Given information:
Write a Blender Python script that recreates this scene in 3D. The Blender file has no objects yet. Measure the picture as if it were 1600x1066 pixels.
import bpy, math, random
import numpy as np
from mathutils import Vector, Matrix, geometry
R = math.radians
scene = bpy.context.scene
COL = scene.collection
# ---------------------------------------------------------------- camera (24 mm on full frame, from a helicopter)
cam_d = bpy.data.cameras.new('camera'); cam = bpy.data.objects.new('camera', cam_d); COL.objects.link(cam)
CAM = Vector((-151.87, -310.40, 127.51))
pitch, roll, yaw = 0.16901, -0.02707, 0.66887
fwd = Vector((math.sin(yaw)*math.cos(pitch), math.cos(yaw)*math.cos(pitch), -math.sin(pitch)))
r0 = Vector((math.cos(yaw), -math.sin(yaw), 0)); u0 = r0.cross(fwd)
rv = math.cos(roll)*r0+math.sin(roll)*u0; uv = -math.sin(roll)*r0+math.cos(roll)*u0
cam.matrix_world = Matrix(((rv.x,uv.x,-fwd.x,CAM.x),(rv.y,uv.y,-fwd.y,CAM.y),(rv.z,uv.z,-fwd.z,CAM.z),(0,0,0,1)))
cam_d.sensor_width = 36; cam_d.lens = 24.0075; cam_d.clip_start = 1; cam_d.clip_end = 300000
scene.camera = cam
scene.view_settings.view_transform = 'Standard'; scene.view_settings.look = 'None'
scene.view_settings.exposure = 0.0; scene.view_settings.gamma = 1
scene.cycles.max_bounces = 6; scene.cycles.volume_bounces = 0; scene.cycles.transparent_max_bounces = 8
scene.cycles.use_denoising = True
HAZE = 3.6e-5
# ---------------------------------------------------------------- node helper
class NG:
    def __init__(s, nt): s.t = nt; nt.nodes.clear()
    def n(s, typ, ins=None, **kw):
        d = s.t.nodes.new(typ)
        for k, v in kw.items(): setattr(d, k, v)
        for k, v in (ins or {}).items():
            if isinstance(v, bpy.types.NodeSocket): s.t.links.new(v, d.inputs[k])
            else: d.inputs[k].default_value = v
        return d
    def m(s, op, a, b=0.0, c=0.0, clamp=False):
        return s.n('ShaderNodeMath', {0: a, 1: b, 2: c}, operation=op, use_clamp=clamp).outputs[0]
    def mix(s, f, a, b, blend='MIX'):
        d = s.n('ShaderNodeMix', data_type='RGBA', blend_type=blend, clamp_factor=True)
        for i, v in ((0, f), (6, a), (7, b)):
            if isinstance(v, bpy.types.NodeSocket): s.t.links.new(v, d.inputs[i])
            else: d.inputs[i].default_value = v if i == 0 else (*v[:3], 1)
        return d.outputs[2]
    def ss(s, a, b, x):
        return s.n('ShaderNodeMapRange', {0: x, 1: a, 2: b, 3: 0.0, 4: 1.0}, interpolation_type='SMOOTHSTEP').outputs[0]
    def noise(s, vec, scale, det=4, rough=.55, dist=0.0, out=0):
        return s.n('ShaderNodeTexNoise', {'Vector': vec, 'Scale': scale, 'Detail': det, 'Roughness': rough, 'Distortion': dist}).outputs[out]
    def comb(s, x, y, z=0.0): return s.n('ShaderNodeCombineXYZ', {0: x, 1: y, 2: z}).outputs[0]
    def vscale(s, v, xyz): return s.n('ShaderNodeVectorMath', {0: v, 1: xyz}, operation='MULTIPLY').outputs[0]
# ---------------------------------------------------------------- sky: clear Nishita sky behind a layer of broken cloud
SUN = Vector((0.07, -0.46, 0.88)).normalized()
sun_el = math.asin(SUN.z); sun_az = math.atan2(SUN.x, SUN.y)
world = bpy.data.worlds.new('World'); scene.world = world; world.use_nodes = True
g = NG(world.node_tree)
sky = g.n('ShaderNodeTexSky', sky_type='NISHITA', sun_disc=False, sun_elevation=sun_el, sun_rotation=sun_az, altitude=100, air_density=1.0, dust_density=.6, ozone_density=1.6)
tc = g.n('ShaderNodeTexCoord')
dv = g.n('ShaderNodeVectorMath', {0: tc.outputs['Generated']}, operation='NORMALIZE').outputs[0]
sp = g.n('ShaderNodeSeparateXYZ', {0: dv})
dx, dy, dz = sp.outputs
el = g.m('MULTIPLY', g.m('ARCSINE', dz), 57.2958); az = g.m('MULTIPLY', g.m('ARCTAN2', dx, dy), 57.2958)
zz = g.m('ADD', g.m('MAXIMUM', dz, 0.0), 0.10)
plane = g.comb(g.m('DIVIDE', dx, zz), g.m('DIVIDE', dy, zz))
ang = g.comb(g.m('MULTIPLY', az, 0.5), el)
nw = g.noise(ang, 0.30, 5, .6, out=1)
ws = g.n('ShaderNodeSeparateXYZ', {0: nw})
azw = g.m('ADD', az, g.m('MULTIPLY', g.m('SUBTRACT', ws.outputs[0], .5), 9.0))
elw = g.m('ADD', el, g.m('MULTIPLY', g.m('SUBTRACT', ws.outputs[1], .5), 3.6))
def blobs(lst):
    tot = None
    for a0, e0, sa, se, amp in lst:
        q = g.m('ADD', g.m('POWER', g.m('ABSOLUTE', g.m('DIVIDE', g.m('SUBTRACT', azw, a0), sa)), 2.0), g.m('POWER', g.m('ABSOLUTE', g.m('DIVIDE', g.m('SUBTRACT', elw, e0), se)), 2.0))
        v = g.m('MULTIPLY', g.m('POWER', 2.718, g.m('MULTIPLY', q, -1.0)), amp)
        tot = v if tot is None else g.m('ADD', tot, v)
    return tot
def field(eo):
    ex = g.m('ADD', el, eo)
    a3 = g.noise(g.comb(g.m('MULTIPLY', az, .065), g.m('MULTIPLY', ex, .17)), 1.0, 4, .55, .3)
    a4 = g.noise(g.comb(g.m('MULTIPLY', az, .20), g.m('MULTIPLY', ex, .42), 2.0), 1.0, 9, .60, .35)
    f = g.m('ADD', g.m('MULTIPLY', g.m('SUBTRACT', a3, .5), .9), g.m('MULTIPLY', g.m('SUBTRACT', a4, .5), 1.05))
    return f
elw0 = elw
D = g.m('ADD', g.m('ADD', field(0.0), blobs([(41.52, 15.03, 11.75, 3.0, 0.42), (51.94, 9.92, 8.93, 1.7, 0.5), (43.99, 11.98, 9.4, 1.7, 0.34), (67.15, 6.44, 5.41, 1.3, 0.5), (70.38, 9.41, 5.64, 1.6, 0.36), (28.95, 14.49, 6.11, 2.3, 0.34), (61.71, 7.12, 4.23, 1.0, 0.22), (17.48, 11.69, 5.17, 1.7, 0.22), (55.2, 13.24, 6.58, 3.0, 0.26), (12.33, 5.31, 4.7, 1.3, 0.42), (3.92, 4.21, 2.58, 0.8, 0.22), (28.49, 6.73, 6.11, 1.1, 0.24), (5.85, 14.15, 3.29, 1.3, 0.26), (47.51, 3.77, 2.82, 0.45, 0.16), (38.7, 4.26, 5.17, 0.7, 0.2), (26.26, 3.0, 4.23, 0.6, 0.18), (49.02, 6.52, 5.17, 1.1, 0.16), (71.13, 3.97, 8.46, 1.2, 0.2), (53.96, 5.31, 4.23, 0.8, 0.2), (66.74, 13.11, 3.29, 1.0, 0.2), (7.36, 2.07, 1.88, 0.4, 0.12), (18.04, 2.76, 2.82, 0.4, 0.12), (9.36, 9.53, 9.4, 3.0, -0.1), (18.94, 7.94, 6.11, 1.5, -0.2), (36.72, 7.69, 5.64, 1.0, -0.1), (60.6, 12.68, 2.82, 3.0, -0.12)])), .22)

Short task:
Copy the material above back out, exactly as written.

Task answer:
Write a Blender Python script that recreates this scene in 3D. The Blender file has no objects yet. Measure the picture as if it were 1600x1066 pixels.
import bpy, math, random
import numpy as np
from mathutils import Vector, Matrix, geometry
R = math.radians
scene = bpy.context.scene
COL = scene.collection
# ---------------------------------------------------------------- camera (24 mm on full frame, from a helicopter)
cam_d = bpy.data.cameras.new('camera'); cam = bpy.data.objects.new('camera', cam_d); COL.objects.link(cam)
CAM = Vector((-151.87, -310.40, 127.51))
pitch, roll, yaw = 0.16901, -0.02707, 0.66887
fwd = Vector((math.sin(yaw)*math.cos(pitch), math.cos(yaw)*math.cos(pitch), -math.sin(pitch)))
r0 = Vector((math.cos(yaw), -math.sin(yaw), 0)); u0 = r0.cross(fwd)
rv = math.cos(roll)*r0+math.sin(roll)*u0; uv = -math.sin(roll)*r0+math.cos(roll)*u0
cam.matrix_world = Matrix(((rv.x,uv.x,-fwd.x,CAM.x),(rv.y,uv.y,-fwd.y,CAM.y),(rv.z,uv.z,-fwd.z,CAM.z),(0,0,0,1)))
cam_d.sensor_width = 36; cam_d.lens = 24.0075; cam_d.clip_start = 1; cam_d.clip_end = 300000
scene.camera = cam
scene.view_settings.view_transform = 'Standard'; scene.view_settings.look = 'None'
scene.view_settings.exposure = 0.0; scene.view_settings.gamma = 1
scene.cycles.max_bounces = 6; scene.cycles.volume_bounces = 0; scene.cycles.transparent_max_bounces = 8
scene.cycles.use_denoising = True
HAZE = 3.6e-5
# ---------------------------------------------------------------- node helper
class NG:
    def __init__(s, nt): s.t = nt; nt.nodes.clear()
    def n(s, typ, ins=None, **kw):
        d = s.t.nodes.new(typ)
        for k, v in kw.items(): setattr(d, k, v)
        for k, v in (ins or {}).items():
            if isinstance(v, bpy.types.NodeSocket): s.t.links.new(v, d.inputs[k])
            else: d.inputs[k].default_value = v
        return d
    def m(s, op, a, b=0.0, c=0.0, clamp=False):
        return s.n('ShaderNodeMath', {0: a, 1: b, 2: c}, operation=op, use_clamp=clamp).outputs[0]
    def mix(s, f, a, b, blend='MIX'):
        d = s.n('ShaderNodeMix', data_type='RGBA', blend_type=blend, clamp_factor=True)
        for i, v in ((0, f), (6, a), (7, b)):
            if isinstance(v, bpy.types.NodeSocket): s.t.links.new(v, d.inputs[i])
            else: d.inputs[i].default_value = v if i == 0 else (*v[:3], 1)
        return d.outputs[2]
    def ss(s, a, b, x):
        return s.n('ShaderNodeMapRange', {0: x, 1: a, 2: b, 3: 0.0, 4: 1.0}, interpolation_type='SMOOTHSTEP').outputs[0]
    def noise(s, vec, scale, det=4, rough=.55, dist=0.0, out=0):
        return s.n('ShaderNodeTexNoise', {'Vector': vec, 'Scale': scale, 'Detail': det, 'Roughness': rough, 'Distortion': dist}).outputs[out]
    def comb(s, x, y, z=0.0): return s.n('ShaderNodeCombineXYZ', {0: x, 1: y, 2: z}).outputs[0]
    def vscale(s, v, xyz): return s.n('ShaderNodeVectorMath', {0: v, 1: xyz}, operation='MULTIPLY').outputs[0]
# ---------------------------------------------------------------- sky: clear Nishita sky behind a layer of broken cloud
SUN = Vector((0.07, -0.46, 0.88)).normalized()
sun_el = math.asin(SUN.z); sun_az = math.atan2(SUN.x, SUN.y)
world = bpy.data.worlds.new('World'); scene.world = world; world.use_nodes = True
g = NG(world.node_tree)
sky = g.n('ShaderNodeTexSky', sky_type='NISHITA', sun_disc=False, sun_elevation=sun_el, sun_rotation=sun_az, altitude=100, air_density=1.0, dust_density=.6, ozone_density=1.6)
tc = g.n('ShaderNodeTexCoord')
dv = g.n('ShaderNodeVectorMath', {0: tc.outputs['Generated']}, operation='NORMALIZE').outputs[0]
sp = g.n('ShaderNodeSeparateXYZ', {0: dv})
dx, dy, dz = sp.outputs
el = g.m('MULTIPLY', g.m('ARCSINE', dz), 57.2958); az = g.m('MULTIPLY', g.m('ARCTAN2', dx, dy), 57.2958)
zz = g.m('ADD', g.m('MAXIMUM', dz, 0.0), 0.10)
plane = g.comb(g.m('DIVIDE', dx, zz), g.m('DIVIDE', dy, zz))
ang = g.comb(g.m('MULTIPLY', az, 0.5), el)
nw = g.noise(ang, 0.30, 5, .6, out=1)
ws = g.n('ShaderNodeSeparateXYZ', {0: nw})
azw = g.m('ADD', az, g.m('MULTIPLY', g.m('SUBTRACT', ws.outputs[0], .5), 9.0))
elw = g.m('ADD', el, g.m('MULTIPLY', g.m('SUBTRACT', ws.outputs[1], .5), 3.6))
def blobs(lst):
    tot = None
    for a0, e0, sa, se, amp in lst:
        q = g.m('ADD', g.m('POWER', g.m('ABSOLUTE', g.m('DIVIDE', g.m('SUBTRACT', azw, a0), sa)), 2.0), g.m('POWER', g.m('ABSOLUTE', g.m('DIVIDE', g.m('SUBTRACT', elw, e0), se)), 2.0))
        v = g.m('MULTIPLY', g.m('POWER', 2.718, g.m('MULTIPLY', q, -1.0)), amp)
        tot = v if tot is None else g.m('ADD', tot, v)
    return tot
def field(eo):
    ex = g.m('ADD', el, eo)
    a3 = g.noise(g.comb(g.m('MULTIPLY', az, .065), g.m('MULTIPLY', ex, .17)), 1.0, 4, .55, .3)
    a4 = g.noise(g.comb(g.m('MULTIPLY', az, .20), g.m('MULTIPLY', ex, .42), 2.0), 1.0, 9, .60, .35)
    f = g.m('ADD', g.m('MULTIPLY', g.m('SUBTRACT', a3, .5), .9), g.m('MULTIPLY', g.m('SUBTRACT', a4, .5), 1.05))
    return f
elw0 = elw
D = g.m('ADD', g.m('ADD', field(0.0), blobs([(41.52, 15.03, 11.75, 3.0, 0.42), (51.94, 9.92, 8.93, 1.7, 0.5), (43.99, 11.98, 9.4, 1.7, 0.34), (67.15, 6.44, 5.41, 1.3, 0.5), (70.38, 9.41, 5.64, 1.6, 0.36), (28.95, 14.49, 6.11, 2.3, 0.34), (61.71, 7.12, 4.23, 1.0, 0.22), (17.48, 11.69, 5.17, 1.7, 0.22), (55.2, 13.24, 6.58, 3.0, 0.26), (12.33, 5.31, 4.7, 1.3, 0.42), (3.92, 4.21, 2.58, 0.8, 0.22), (28.49, 6.73, 6.11, 1.1, 0.24), (5.85, 14.15, 3.29, 1.3, 0.26), (47.51, 3.77, 2.82, 0.45, 0.16), (38.7, 4.26, 5.17, 0.7, 0.2), (26.26, 3.0, 4.23, 0.6, 0.18), (49.02, 6.52, 5.17, 1.1, 0.16), (71.13, 3.97, 8.46, 1.2, 0.2), (53.96, 5.31, 4.23, 0.8, 0.2), (66.74, 13.11, 3.29, 1.0, 0.2), (7.36, 2.07, 1.88, 0.4, 0.12), (18.04, 2.76, 2.82, 0.4, 0.12), (9.36, 9.53, 9.4, 3.0, -0.1), (18.94, 7.94, 6.11, 1.5, -0.2), (36.72, 7.69, 5.64, 1.0, -0.1), (60.6, 12.68, 2.82, 3.0, -0.12)])), .22)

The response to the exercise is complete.